I like lesbians. A lot of guys like lesbians but with the misguided notion that they will have a threesome with them, that is of course actually the domain of bisexuals but even then only the really cool ones (that's a whole other article). The lesbian scenario doesn't really work because you're like "Cool, you're lesbians, can we have threesome?" and they're like "No. You're a man and we're lesbians. Having sex with you would completely defeat the purpose of our divinely inspired lesbianhood."
This is a conversation I've had with many lesbians and despite this I still really like them. I once wrote a short essay on the matter to explain my fondness for this wonderful group of women. I'd like to say a big hello to the sisterhood of lesbians whether you be of the butch or lipstick variety (but of course mostly to the lipstick variety because deep down I'm really quite shallow).
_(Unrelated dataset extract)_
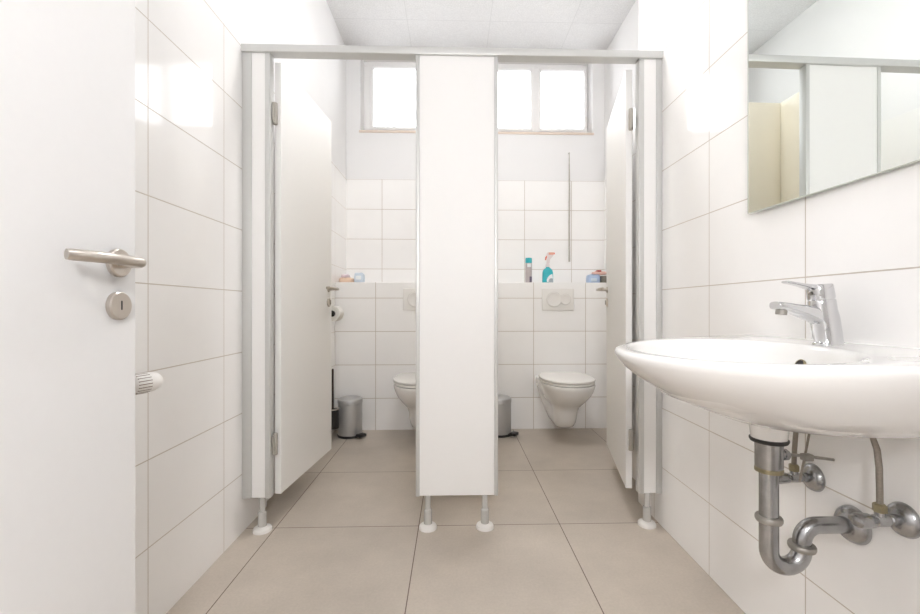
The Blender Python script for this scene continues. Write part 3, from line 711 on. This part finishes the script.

The explanation goes as follows.
In the beginning God made woman but woman bitched (quite understandably I think) to God about the lack of labour saving devices, the predominantly green colour scheme and the lack of entertainment. God (who is actually a sexless blob of green jelly) thought it was pretty hot stuff and was rather offended by her bitching. So with the sole purpose of pissing her off God created man. Basically man is just a device to piss women off and occasionally entertain them through their stupidity (they also have something to do with perpetuating the species that I cannot currently recall). After a few thousand years God had forgiven the original woman's bitching (her name was Cheryl, she was a bit of a skank to be honest) and invented lesbianism as compensation.
Men are absolutely disgusting creatures. Take the penis (not literally you sick person) for example. If I weren’t a guy I wouldn't go within 10 fucking feet of one those things (and despite what some guys may have told you they DON'T get that long unless you are a blue whale...with a penis extension). Imagine your best friend is a penis (this may not be a stretch for some of you). You go out with them and have fun and just when the night is peaking and you’re having a great time they throw up, not just on you, but inside you. This is the penis in a nutshell (I have heard that occasionally they do get that small in cases of androgen insensitivity). So of course lesbianism makes more sense to me then anything else. Why would any woman want to be with a guy? Now for the song in tribute to the smartest girls in the world (to be sung in Gilbert and Sullivan style):
Lesbians, lesbians
Let’s be friends with lesbians
Let’s make sure there's lots of them
And make sure it never eeeeeeends... you know:
Eating carpet, munching box
Having sex with rubber cocks
Wearing short hair, avoiding men
I really do like lesbiaaaaaaaaans
And I couldn't stand a world
Where there is no girl on girl
'cause I really do like
leeeeeeees----biiiiiiiiii-----aaaaaaaaaaans
P.S. I 'd like to take this opportunity to apologise to everyone.